This chapter contains two investigations which use graphics: A, on spirographs and zigzags, and B, on the problem of determining the shape of a wire which gives the fastest time of descent for a bead sliding down the wire.

A Spirographs and zigzags

Aims of the project

The idea here is to draw a zigzag line determined by a simple rule. The interest lies in determining how many times the line must zig and zag before it closes up, and in working out how large the resulting picture is, so that it can be drawn fitting neatly on the screen. We shall also investigate the connection between the zigzags and certain spirograph curves (epicycloids). The basic idea for this project comes from the book [1].

Mathematical ideas used

Vectors in the plane, linear equations and 2 × 2 matrices, regular polygons, gcds, trigonometric formulae and ellipses all come into this project.

MATLAB techniques used

This is a project about drawing sequences of lines.
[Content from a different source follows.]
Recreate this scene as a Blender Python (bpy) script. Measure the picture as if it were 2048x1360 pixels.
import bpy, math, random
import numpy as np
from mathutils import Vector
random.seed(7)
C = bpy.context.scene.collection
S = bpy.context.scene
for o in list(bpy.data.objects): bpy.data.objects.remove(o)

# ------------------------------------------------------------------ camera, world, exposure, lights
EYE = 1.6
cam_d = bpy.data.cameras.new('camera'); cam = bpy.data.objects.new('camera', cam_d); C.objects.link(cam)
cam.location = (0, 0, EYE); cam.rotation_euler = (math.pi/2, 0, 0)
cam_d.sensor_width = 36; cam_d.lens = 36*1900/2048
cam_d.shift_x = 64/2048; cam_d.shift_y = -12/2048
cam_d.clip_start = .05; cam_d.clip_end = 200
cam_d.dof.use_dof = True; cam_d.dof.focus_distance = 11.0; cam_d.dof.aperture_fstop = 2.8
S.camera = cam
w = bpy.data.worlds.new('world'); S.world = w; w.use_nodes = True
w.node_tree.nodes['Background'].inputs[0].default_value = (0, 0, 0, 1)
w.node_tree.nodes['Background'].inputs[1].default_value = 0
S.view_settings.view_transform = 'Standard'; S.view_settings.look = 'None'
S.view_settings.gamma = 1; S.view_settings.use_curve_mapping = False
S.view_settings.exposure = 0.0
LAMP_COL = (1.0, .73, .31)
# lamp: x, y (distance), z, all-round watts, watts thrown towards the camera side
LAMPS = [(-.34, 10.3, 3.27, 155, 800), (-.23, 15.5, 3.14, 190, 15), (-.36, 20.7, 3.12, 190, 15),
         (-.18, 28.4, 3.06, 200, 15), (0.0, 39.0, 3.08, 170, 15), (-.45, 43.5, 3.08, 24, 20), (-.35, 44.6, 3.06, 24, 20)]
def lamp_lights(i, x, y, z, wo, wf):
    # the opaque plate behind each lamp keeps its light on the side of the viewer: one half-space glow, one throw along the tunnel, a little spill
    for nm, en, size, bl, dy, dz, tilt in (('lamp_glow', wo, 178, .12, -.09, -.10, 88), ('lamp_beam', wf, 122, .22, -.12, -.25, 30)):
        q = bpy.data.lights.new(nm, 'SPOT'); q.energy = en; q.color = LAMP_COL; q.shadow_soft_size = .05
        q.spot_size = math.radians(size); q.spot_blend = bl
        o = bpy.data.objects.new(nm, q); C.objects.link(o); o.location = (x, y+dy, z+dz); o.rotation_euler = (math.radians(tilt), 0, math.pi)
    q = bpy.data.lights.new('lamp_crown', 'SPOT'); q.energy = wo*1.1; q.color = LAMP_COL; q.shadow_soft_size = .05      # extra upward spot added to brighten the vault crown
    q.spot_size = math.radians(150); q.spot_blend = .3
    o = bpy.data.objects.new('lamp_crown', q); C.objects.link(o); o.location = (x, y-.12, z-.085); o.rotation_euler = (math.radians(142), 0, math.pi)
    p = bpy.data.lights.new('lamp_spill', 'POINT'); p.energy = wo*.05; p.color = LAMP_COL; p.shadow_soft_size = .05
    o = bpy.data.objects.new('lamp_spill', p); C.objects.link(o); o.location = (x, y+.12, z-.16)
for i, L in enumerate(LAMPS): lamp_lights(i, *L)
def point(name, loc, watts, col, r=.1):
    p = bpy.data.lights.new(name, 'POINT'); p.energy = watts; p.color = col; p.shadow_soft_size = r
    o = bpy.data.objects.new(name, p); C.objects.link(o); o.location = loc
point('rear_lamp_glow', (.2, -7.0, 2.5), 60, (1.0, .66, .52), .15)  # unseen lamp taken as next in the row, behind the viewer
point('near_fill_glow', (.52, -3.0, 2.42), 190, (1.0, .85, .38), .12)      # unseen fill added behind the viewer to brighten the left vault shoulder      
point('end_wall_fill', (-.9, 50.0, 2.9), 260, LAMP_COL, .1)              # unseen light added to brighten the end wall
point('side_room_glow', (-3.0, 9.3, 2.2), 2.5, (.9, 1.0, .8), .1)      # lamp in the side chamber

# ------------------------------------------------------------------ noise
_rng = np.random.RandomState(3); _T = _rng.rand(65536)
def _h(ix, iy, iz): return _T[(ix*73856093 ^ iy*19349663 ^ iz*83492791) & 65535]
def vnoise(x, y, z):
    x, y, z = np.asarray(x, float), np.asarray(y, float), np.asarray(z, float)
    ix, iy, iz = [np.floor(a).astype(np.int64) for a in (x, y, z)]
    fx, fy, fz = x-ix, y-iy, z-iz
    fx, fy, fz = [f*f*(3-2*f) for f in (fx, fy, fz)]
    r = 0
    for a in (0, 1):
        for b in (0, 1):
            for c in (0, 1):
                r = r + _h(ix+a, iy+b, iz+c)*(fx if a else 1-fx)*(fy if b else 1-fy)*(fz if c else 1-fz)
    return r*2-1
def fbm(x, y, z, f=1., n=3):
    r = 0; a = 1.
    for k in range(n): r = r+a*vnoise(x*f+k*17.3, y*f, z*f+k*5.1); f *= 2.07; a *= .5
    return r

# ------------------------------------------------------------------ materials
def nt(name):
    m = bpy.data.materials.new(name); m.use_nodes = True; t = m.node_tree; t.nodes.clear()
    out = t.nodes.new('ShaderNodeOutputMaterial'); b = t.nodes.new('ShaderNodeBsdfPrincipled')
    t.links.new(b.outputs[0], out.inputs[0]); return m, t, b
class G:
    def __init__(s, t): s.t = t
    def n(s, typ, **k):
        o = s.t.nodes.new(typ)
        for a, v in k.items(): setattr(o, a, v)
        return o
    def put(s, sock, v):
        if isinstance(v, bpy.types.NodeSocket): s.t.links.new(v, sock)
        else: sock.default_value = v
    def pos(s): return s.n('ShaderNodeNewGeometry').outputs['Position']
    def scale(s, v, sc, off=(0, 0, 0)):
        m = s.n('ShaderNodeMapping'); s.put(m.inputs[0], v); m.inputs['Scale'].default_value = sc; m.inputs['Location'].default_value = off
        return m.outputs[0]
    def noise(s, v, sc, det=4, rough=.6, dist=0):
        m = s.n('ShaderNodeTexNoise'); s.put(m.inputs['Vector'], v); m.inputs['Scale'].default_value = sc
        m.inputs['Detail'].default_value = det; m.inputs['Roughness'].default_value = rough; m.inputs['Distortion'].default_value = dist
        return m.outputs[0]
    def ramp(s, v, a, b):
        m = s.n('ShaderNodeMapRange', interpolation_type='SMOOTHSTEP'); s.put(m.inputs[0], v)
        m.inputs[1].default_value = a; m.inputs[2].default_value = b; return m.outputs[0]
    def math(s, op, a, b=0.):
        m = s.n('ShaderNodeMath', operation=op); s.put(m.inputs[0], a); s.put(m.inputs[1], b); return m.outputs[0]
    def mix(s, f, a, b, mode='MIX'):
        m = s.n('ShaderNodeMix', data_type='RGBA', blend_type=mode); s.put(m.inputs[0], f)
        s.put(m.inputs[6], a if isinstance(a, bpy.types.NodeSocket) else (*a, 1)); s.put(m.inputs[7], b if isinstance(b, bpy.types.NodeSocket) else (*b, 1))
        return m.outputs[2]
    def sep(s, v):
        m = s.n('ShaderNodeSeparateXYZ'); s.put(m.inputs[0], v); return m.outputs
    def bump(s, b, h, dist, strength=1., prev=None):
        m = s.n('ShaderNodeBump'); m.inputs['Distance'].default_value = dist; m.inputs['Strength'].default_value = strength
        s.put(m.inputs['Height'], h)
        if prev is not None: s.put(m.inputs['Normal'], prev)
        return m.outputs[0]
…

You need to amend a given program to make it do successively more tasks automatically. One of these involves calculating gcds, and another involves setting the screen size to fit the zigzag.

Construction of the zigzag

This project involves drawing zigzag lines according to a simple rule, and examining the mathematics behind these constructions. There is an intimate connection between the zigzags and certain epicycloids, which are obtained by rolling one circle on another and drawing the path traced out by a point rigidly attached to the rolling circle.